Page last updated at 15:02 GMT, Friday, 29 August 2008 16:02 UK

Ofcom seeks help on mobile rules

Camera phone, Getty
About 85% of Britons now have a mobile, says Ofcom

The good and bad aspects of the UK's mobile phone networks are being sought by Ofcom.

The telecoms regulator wants help from consumers and industry on areas that need more regulation or where the rules can be loosened.

It is also looking for ideas on how best to extend mobile networks across the entire nation.

It said rule changes might be necessary given the rapid pace of technological change in the industry.

Strong signal

The consultation has been prompted by the rising number of complaints lodged with Ofcom about mobile services.

It said although 90% of mobile phone owners were happy with their handset, that left about 1.4 million people who were either dissatisfied or very dissatisfied with their service.

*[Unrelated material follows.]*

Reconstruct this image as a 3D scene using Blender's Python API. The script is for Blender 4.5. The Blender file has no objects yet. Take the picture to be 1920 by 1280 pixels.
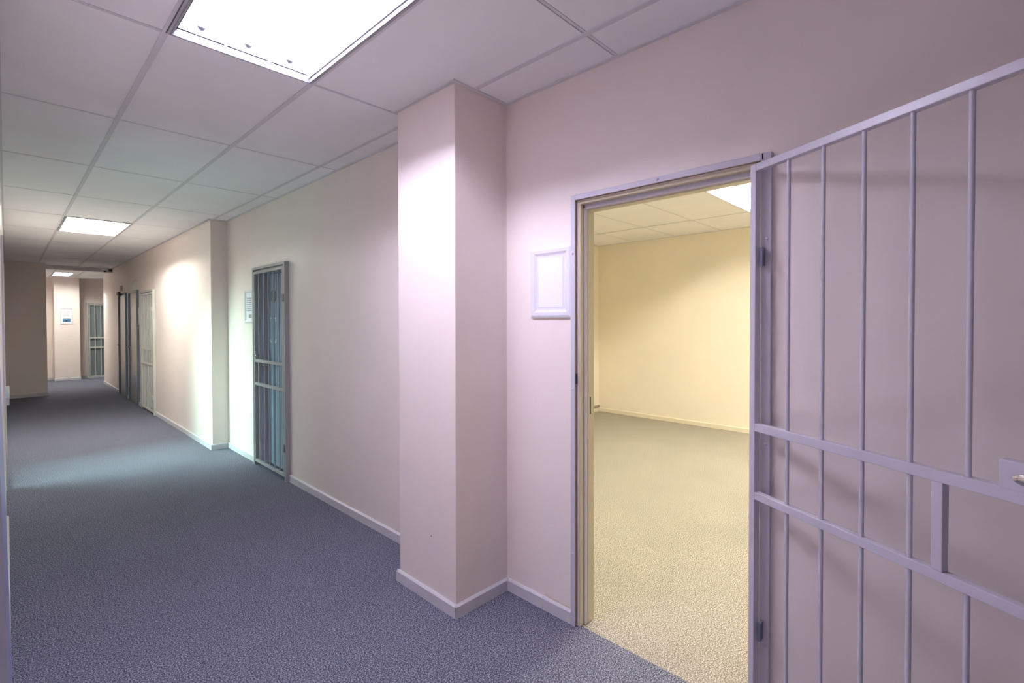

"With significant market and technology developments under way, now is the right time to ask some tough questions about the future approach to regulation," said Ofcom chief executive Ed Richards in a statement.

Ofcom said an indicator of how mobiles were developing was shown by the prediction that mobile calls were "set to outnumber fixed calls in the UK within the next 12 to 18 months".

Via the consultation Ofcom is looking for ways to improve deals for pay-as-you-go customers and reduce the parts of the countryside where no mobile signal can be received.

In particular Ofcom is interested in comments about so-called "mobile termination rates" - the prices phone firms charge each other for access to one another's networks. Cutting these prices may mean lower phone bills for consumers.

It said it would eliminate rules in areas where competition was doing a good job of protecting consumers' interests. This might mean making it easier for new entrants providing novel services to get going.

Ofcom said it welcomed the views of consumers on any and every aspect of the UK mobile telephony market. It has set up a blog to air some of the discussion generated during the consultation period.

The consultation is due to close on 6 November.